The Crystal Shard is to me the paradigmatic D&D novel. I give copies to new players at my table. It is that good. Small bits, like Bruenor's battle tricks, which help to bring scenes alive, but more importantly, the whole sequence with Icingdeath - that, to me, stands at the level of a true epos.

And yet, again, it is painstakingly obvious that Salvatore excelled in that novel where his later ones fail. And they fail, for me, for the obvious reason that the amount of plot rolled into that novel is a hundred times over what Salvatore would deign to include in one of his later ones.

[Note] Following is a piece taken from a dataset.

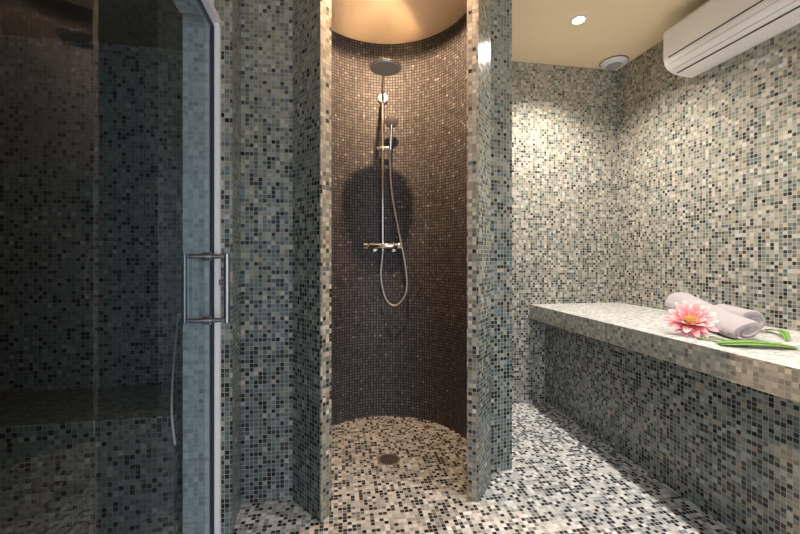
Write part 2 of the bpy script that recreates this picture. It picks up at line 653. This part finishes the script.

Try to summarize the plot of a later novel - it'd have barely made a quick scene in the early work.

For these reasons, I hold Salvatore in the highest regard as a writer who has enriched the world of D&D, but I also hold that regard with respect to rather few of his works.
 


jonesy

A Wicked Kendragon
Also, I imagine there are a good number who don't hate Drizzt in his context as a character in the books, but instead hate the impact he has had on the game and on the countless Drizzt clones that have been inspired by him.
Which is quite unfair, when you consider that he's not the one who elevated Drizzt to a main character, the fans and then the marketing people who believed the fans were.
 


javgoro

First Post
There's one thing to keep in mind, though, which is while many of us despise Driz'zt (personally I find him whiny, annoying, and well within the realm of the Mary Sue/Marty Stu meme), we like the novels as a whole well enough to buy them, and that can account for the "disliked but successful" phenomenon too.
 

Tyler Do'Urden

Soap Maker
Bob Salvatore is not a great writer, but he is a good writer. As a professional editor and writer (though in the field of business publications, not fiction), I can tell you firsthand that most people who think they can write well enough to be publishable, can't. Salvatore is one of the great "workmanlike" hacks of the world, in a class with the likes of Steven King, Dan Brown, Dean Koontz, etc. We don't teach these guys in our literature classes, and we're often embarrassed that we like them- yet we have reasons for liking them, namely that they're good at banging out an enjoyable story. I'd say Salvatore's greatest strength as a writer is that he can make battle scenes and action scenes come alive in a way that stymies many better writers. There are many writers I'd put in a higher class- like Neal Stephenson, or China Mieville- who can't write a fight like Bob.

Oh, and to the guy who called Drizzt a "whiny elf", you've obviously never read the books. I can't think of an adjective less descriptive of Drizzt than whiny. He's actually a very- VERY- stoic character. Either you're getting him confused with Elric of Melnibone (a common enough mistake), or just associating him with his fans (an equally common mistake).